>> start

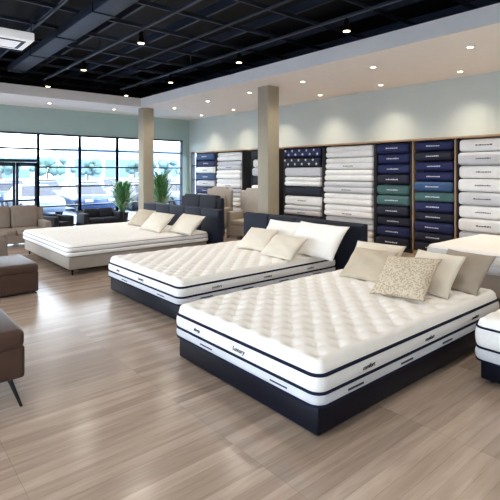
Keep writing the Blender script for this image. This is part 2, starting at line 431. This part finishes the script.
# ---------------- shelves
XF=10.25; XBK=XW-.005
def sh_section(y0,y1,items,zt=2.76,wood=None):
    e=empty('display_shelf',((XF+XBK)/2,(y0+y1)/2,0))
    wood=wood or M_shback
    b=MB()
    b.box(XF+.04,XBK,y0,y0+.03,0,zt,0,bev=.004); b.box(XF+.04,XBK,y1-.03,y1,0,zt,0,bev=.004)
    b.box(XF-.02,XBK,y0-.02,y1+.02,zt,zt+.045,2,bev=.004)
    b.box(XBK-.02,XBK,y0,y1,0,zt,1); b.box(XF+.04,XBK,y0,y1,0,.08,0)
    b.obj('shelf_carcass',[wood,M_shback,M_tan],e)
    n=len(items); z=.085; hh=(zt-.1)/n
    s=MB(); mats=[]
    for it in items:
        if it[0] not in mats: mats.append(it[0])
    mats+= [M_label,M_labeln]
    for k,it in enumerate(items):
        mi=mats.index(it[0]); style=it[1]
        top=z+hh-.012; jx=random.uniform(-.05,.04)
        a,c=y0+.035+random.uniform(0,.03),y1-.035-random.uniform(0,.03)
        if style=='fold':
            hm=(z+top)/2
            s.box(XF+jx,XBK-.03,a,c,z,hm+.008,mi,bev=.07,seg=5); s.box(XF+.012+jx,XBK-.03,a+.01,c-.01,hm-.008,top,mi,bev=.07,seg=5)
        else:
            s.box(XF+jx,XBK-.03,a,c,z,top,mi,bev=min(.08,hh*.34),seg=6)
        xf=XF+jx
        ym=(a+c)/2; zm=(z+top)/2
        if style in('label','fold') and (style=='label' or k%2==0):
            li=mats.index(M_label) if it[0] in (M_bnavy,M_bdark,M_bteal,M_bblue) else mats.index(M_labeln)
            zc=zm if style=='label' else z+hh*.25
            q=0; yy=ym-.17
            while yy<ym+.15:
                wq=random.uniform(.02,.05); s.box(xf-.003,xf+.01,yy,yy+wq,zc-.012,zc+random.choice((.01,.016)),li); yy+=wq+.012
        if style=='star':
            li=mats.index(M_label)
            for r_ in range(2):
                for q in range(5):
                    yc=a+.14+q*(c-a-.2)/4.5+(r_%2)*.14; zc=z+hh*(.3+.42*r_)
                    pts=[]
                    for g in range(10):
                        rr=.055 if g%2==0 else .022; an=math.pi/2+g*math.pi/5
                        pts.append((xf-.005,yc+rr*math.cos(an),zc+rr*math.sin(an)))
                    pts.append((xf-.005,yc,zc))
                    s.add(pts,[(g,(g+1)%10,10) for g in range(10)],li,False)
        z+=hh
    s.obj('folded_bedding',mats,e)
N_,D_,T_,W_,G_,B_=M_bnavy,M_bdark,M_bteal,M_bwhite,M_bgrey,M_bblue
sh_section(8.86,10.5,[(G_,'fold'),(D_,'plain'),(G_,'fold'),(W_,'label'),(D_,'plain'),(W_,'fold'),(G_,'plain'),(D_,'star'),(N_,'star')])
sh_section(7.08,8.84,[(W_,'fold'),(G_,'fold'),(W_,'fold'),(W_,'fold'),(G_,'fold'),(W_,'fold'),(W_,'fold'),(W_,'fold')])
sh_section(6.02,7.06,[(D_,'label'),(N_,'label'),(D_,'label'),(D_,'label'),(T_,'label'),(T_,'label'),(D_,'label'),(N_,'label'),(N_,'label'),(N_,'label')])
sh_section(4.92,6.0,[(D_,'label'),(D_,'label'),(N_,'label'),(D_,'label'),(N_,'label'),(T_,'label'),(B_,'label'),(N_,'label'),(N_,'label'),(D_,'label'),(N_,'label')],wood=M_tan)
sh_section(3.7,4.9,[(W_,'label'),(G_,'label'),(W_,'label'),(W_,'label'),(G_,'label'),(W_,'label'),(W_,'label'),(G_,'label'),(W_,'label')])
sh_section(2.48,3.68,[(W_,'fold'),(G_,'fold'),(W_,'fold'),(W_,'fold'),(G_,'fold'),(W_,'fold'),(W_,'fold'),(W_,'fold')])
sh_section(12.6,14.2,[(G_,'fold'),(W_,'fold'),(W_,'fold'),(G_,'fold'),(W_,'fold'),(W_,'fold'),(G_,'fold'),(W_,'fold')])
sh_section(14.22,15.6,[(B_,'label'),(G_,'label'),(B_,'label'),(W_,'label'),(N_,'label'),(G_,'label'),(B_,'label'),(W_,'label'),(N_,'label'),(B_,'label')])
sh_section(10.9,12.1,[(G_,'label'),(W_,'label'),(D_,'label'),(G_,'label'),(W_,'label'),(D_,'label'),(G_,'label'),(W_,'label'),(D_,'label')])

# ---------------- seating
def seat(name,loc,rotz,w,d,hs,hb,m,arms=True,cush=2,armw=.18,armh=None,legs=.08,back=True):
    e=empty(name,loc); e.rotation_euler=(0,0,R(rotz))
    b=MB(); armh=armh or hs+.18
    aw=armw if arms else 0
    b.box(-w/2,w/2,-d/2+.02,d/2,legs,hs-.14,0,bev=.03,seg=3)
    iw=w-2*aw; cw=iw/cush
    bd=.2 if back else 0
    for i in range(cush): b.box(-w/2+aw+i*cw+.005,-w/2+aw+(i+1)*cw-.005,-d/2,d/2-bd,hs-.16,hs,0,bev=.05,seg=4)
    if back:
        b.box(-w/2,w/2,d/2-.16,d/2,legs,hb-.08,0,bev=.05,seg=4)
        Mt=Matrix.Translation((0,d/2-.2,hs))@Matrix.Rotation(R(-10),4,'X')
        for i in range(cush): b.box(-w/2+aw+i*cw+.01,-w/2+aw+(i+1)*cw-.01,-.1,.08,-.02,hb-hs,0,bev=.06,seg=4,M=Mt)
    if arms:
        for sgn in (-1,1):
            xa=sgn*(w/2-armw/2); b.box(xa-armw/2,xa+armw/2,-d/2+.01,d/2,legs,armh,0,bev=.05,seg=4)
    o=b.obj('upholstery',[m]); o.parent=e
    b=MB()
    for sx in (-1,1):
        for sy in (-1,1):
            b.cyl((sx*(w/2-.03),sy*(d/2-.03),0),(sx*(w/2-.12),sy*(d/2-.12),legs+.03),.012,.022,n=10)
    o=b.obj('legs',[M_metal]); o.parent=e
    return e
seat('sofa',(2.75,13.8,0),0,2.5,.95,.45,1.05,M_taupe,cush=3)
seat('ottoman',(1.3,8.55,0),0,1.8,1.1,.5,.5,M_brown,arms=False,cush=1,back=False,legs=.03)
seat('lounge_chair',(.3,4.78,0),0,1.5,1.15,.66,1.05,M_brown,arms=False,cush=1,legs=.24,back=True)
seat('armchair',(1.75,10.6,0),-30,.85,.85,.45,.8,M_taupe,cush=1)
seat('loveseat',(6.3,15.6,0),0,1.4,.8,.42,.72,M_charc,cush=2)
seat('armchair',(4.75,15.4,0),25,.8,.8,.4,.62,M_charc,cush=1)
seat('loveseat',(7.75,12.0,0),-90,2.2,.95,.5,1.3,M_charc,cush=2,armh=.75)
seat('recliner',(9.0,10.75,0),-70,1.0,1.0,.55,1.5,M_tbase,cush=1,armh=.8)
seat('recliner',(9.0,12.6,0),-70,1.0,1.0,.55,1.5,M_tbase,cush=1,armh=.8)

# ---------------- plants
def plant(x,y,h,r):
    e=empty('potted_plant',(x,y,0))
    b=MB(); b.cyl((x,y,0),(x,y,.5),.17,.23,n=24,mi=0); b.cyl((x,y,.47),(x,y,.515),.245,.245,n=24,mi=0)
    b.obj('planter',[M_pot],e)
    b=MB()
    for k in range(420):
        a=random.uniform(0,2*math.pi); hh=random.uniform(.3,1)*(h-.6); out=random.uniform(.2,1)*r
        base=Vector((x+random.uniform(-.08,.08),y+random.uniform(-.08,.08),.5))
        d=Vector((math.cos(a),math.sin(a),0)); sd=Vector((-d.y,d.x,0)); wd=random.uniform(.02,.045)
        vs=[];S=6
        for i in range(S+1):
            t=i/S; p=base+d*out*t**1.5+Vector((0,0,hh*(t-.28*t**4)*1.25)); w=wd*math.sin(math.pi*min(1,.08+.92*t))**.7
            if t<.3: w*=.35
            vs+=[p-sd*w,p+sd*w]
        b.add(vs,[(2*i,2*i+1,2*i+3,2*i+2) for i in range(S)],0)
    b.obj('foliage',[M_leaf],e)
plant(7.35,16.1,1.95,.65); plant(8.62,15.5,2.35,.78)

# ---------------- outside
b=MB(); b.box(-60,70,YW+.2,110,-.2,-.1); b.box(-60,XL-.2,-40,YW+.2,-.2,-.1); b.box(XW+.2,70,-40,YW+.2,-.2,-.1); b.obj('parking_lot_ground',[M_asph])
M_line=mat('road_paint_white',(220,225,230),0.7)
b=MB()
for r_ in (24.5,31.5,41):
    for k in range(26): b.box(-22+k*2.7,-21.9+k*2.7,r_-2.6,r_+2.6,-.099,-.095)
b.obj('parking_lines',[M_line])
def carmesh(i,col):
    cm=mat('car_paint_%d'%i,col,0.3,metal=0.1,coat=.3); gl=mat('car_glass',(10,22,44),0.12); ty=mat('tyre_rubber',(10,10,12),0.8); rim=mat('wheel_rim',(110,114,120),0.3,metal=.8); hl=mat('head_light',(200,206,210),0.2)
    b=MB()
    prof=[(-2.2,.3),(-2.25,.62),(-2.05,.86),(-1.0,.95),(.95,1.0),(1.95,1.0),(2.2,.85),(2.22,.4),(2.1,.25),(-2.1,.22)]
    bm=bmesh.new()
    f=bm.faces.new([bm.verts.new((p[0],-.88,p[1])) for p in prof])
    ex=bmesh.ops.extrude_face_region(bm,geom=[f]); bmesh.ops.translate(bm,verts=[g for g in ex['geom'] if isinstance(g,bmesh.types.BMVert)],vec=(0,1.76,0))
    bmesh.ops.bevel(bm,geom=list(bm.edges),offset=.07,segments=2,affect='EDGES',clamp_overlap=True)
    b.bm(bm,0)
    def frus(x0,x1,y,z0,X0,X1,Y,z1,mi):
        vs=[(x0,-y,z0),(x1,-y,z0),(x1,y,z0),(x0,y,z0),(X0,-Y,z1),(X1,-Y,z1),(X1,Y,z1),(X0,Y,z1)]
        b.add(vs,[(0,1,2,3),(4,5,6,7),(0,1,5,4),(1,2,6,5),(2,3,7,6),(3,0,4,7)],mi,False)
    frus(-1.15,1.85,.8,.93,-.35,1.3,.62,1.42,1); frus(-.4,1.36,.64,1.41,-.3,1.25,.58,1.47,0)
    frus(.38,.5,.81,.93,.42,.5,.635,1.42,0)
    for X in (-1.4,1.4):
        for s in (-1,1):
            b.cyl((X,s*.70,.32),(X,s*.91,.32),.33,n=20,mi=2); b.cyl((X,s*.9,.32),(X,s*.93,.32),.2,n=12,mi=3)
    for s in (-.6,.6): b.box(-2.24,-2.1,s-.2,s+.2,.6,.74,4,bev=.02); b.box(2.1,2.235,s-.2,s+.2,.68,.82,4,bev=.02)
    b2=b.obj('car_tmp',[cm,gl,ty,rim,hl]); me=b2.data; bpy.data.objects.remove(b2); return me
cars=[carmesh(i,c) for i,c in enumerate([(110,124,146),(14,34,72),(54,72,100),(12,18,32),(34,62,108),(128,142,160)])]
for r_,off in ((24.5,0),(31.5,1),(41,2)):
    for k in range(24):
        if random.random()<.12: continue
        o=bpy.data.objects.new('car',random.choice(cars)); o.location=(-20.6+k*2.7,r_+random.uniform(-.3,.3),-.1); o.rotation_euler=(0,0,R(90 if random.random()<.6 else -90)); sc.collection.objects.link(o)
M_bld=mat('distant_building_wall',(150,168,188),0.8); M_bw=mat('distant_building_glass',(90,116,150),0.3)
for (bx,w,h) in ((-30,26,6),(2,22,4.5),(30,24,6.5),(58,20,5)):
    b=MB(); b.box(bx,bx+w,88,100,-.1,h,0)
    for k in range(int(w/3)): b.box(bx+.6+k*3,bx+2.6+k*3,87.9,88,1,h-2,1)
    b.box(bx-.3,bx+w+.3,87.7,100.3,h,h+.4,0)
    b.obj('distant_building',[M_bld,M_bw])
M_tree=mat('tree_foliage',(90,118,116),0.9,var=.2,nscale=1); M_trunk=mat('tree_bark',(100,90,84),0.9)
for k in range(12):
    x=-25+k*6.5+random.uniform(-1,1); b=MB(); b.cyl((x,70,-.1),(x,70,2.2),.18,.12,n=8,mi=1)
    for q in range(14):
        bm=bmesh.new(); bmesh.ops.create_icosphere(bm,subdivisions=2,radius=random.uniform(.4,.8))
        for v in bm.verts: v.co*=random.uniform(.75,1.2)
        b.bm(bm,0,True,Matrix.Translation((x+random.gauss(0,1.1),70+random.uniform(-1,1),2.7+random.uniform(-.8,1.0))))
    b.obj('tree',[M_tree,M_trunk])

# ---------------- world & sun
w=bpy.data.worlds.new('world'); sc.world=w; w.use_nodes=True
bg=w.node_tree.nodes['Background']; bg.inputs[0].default_value=(0.86,0.93,1.0,1); bg.inputs[1].default_value=6.5
l=bpy.data.lights.new('sun','SUN'); l.energy=2.5; l.angle=R(3); o=bpy.data.objects.new('sun',l); o.rotation_euler=(R(40),0,R(20)); sc.collection.objects.link(o)

# ---------------- camera
cam=bpy.data.cameras.new('camera'); co=bpy.data.objects.new('camera',cam); sc.collection.objects.link(co)
co.location=(0,0,2.0); co.rotation_euler=(R(90),0,-math.atan2(.645,.764)); cam.sensor_width=36; cam.lens=32.83; cam.shift_y=-.156; cam.clip_end=300
sc.camera=co
sc.view_settings.view_transform='Standard'
sc.view_settings.exposure=0.55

>> end

▸ **INSTRUCTIONS TO FOLLOW**
From the data above, pick out each line containing "Translation" and copy it.

▸ **OUTPUT FOR THIS EXERCISE**
        Mt=Matrix.Translation((0,d/2-.2,hs))@Matrix.Rotation(R(-10),4,'X')
        b.bm(bm,0,True,Matrix.Translation((x+random.gauss(0,1.1),70+random.uniform(-1,1),2.7+random.uniform(-.8,1.0))))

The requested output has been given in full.